Phase and structural transformations when forming a welded joint from rail steel. Report 1. Thermokinetic diagram of decomposition of supercooled austenite of R350LHT rail steel

Abstract

A thermokinetic diagram of decomposition of supercooled austenite of R350LHT steel was constructed based on the results of its dilatometric, metallographic and hardness analysis during continuous cooling and in isothermal conditions. It was found that cooling at a rate of 0.1 and 1 °C/s causes the austenite decomposition in R350LHT steel by the pearlite mechanism. After cooling at a lower rate, the pearlite structure is coarser and has lower hardness (289 HV). This is due to the higher temperature range of transformation, in which diffusion processes associated with the transformation of austenite into pearlite occur more actively. In the range of rates from 5 to 10 °C/s, the austenite decomposition occurs according to the pearlite and martensitic mechanism, which leads to the formation of a pearlite-martensite structure. When the austenite of the steel under study is cooled at a rate of 30 and 100 °C/s, the austenite transforms according to the martensitic mechanism, and a martensitic structure with high hardness is formed.
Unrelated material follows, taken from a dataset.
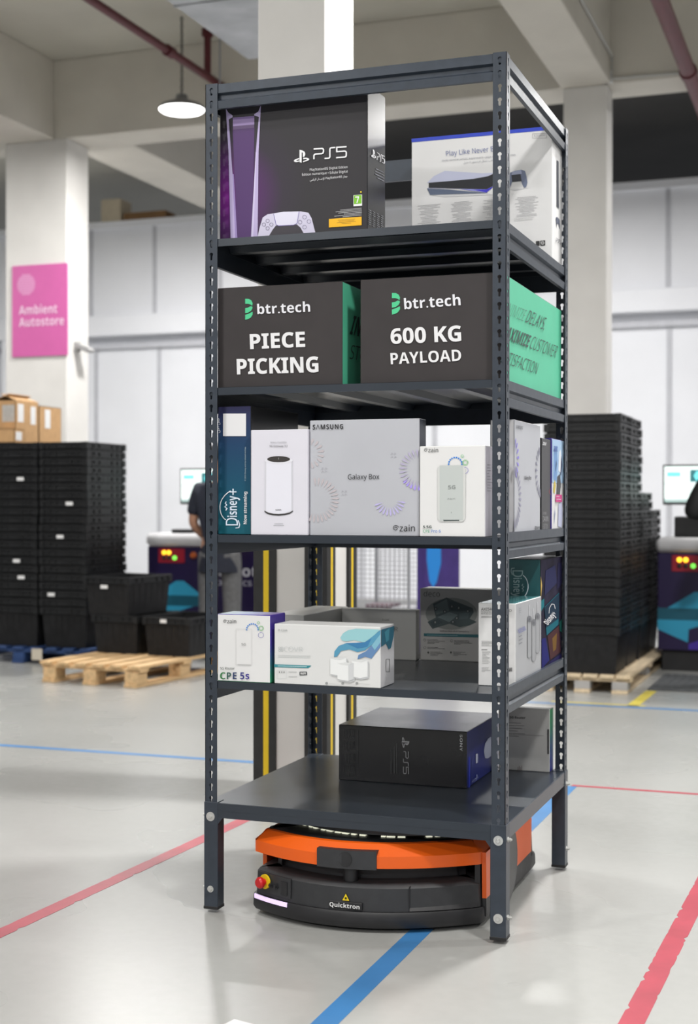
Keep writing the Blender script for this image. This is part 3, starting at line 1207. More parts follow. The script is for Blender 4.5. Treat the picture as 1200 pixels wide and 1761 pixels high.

With an increase in the cooling rate of R350LHT steel, an increase in hardness is observed from 289 (at 0.1 °C/s) to 864 – 0 896 HV (at 100 and 30 °C/s, respectively). The conducted studies allow the boundaries of the search for optimal parameters of welding and heat treatment modes of the investigated rail steel to be narrowed. To obtain the required structures and physical and mechanical properties (austenite of R350LHT steel undergoes decomposition by the pearlite mechanism), cooling should be carried out at a rate of no more than 1 °С/s.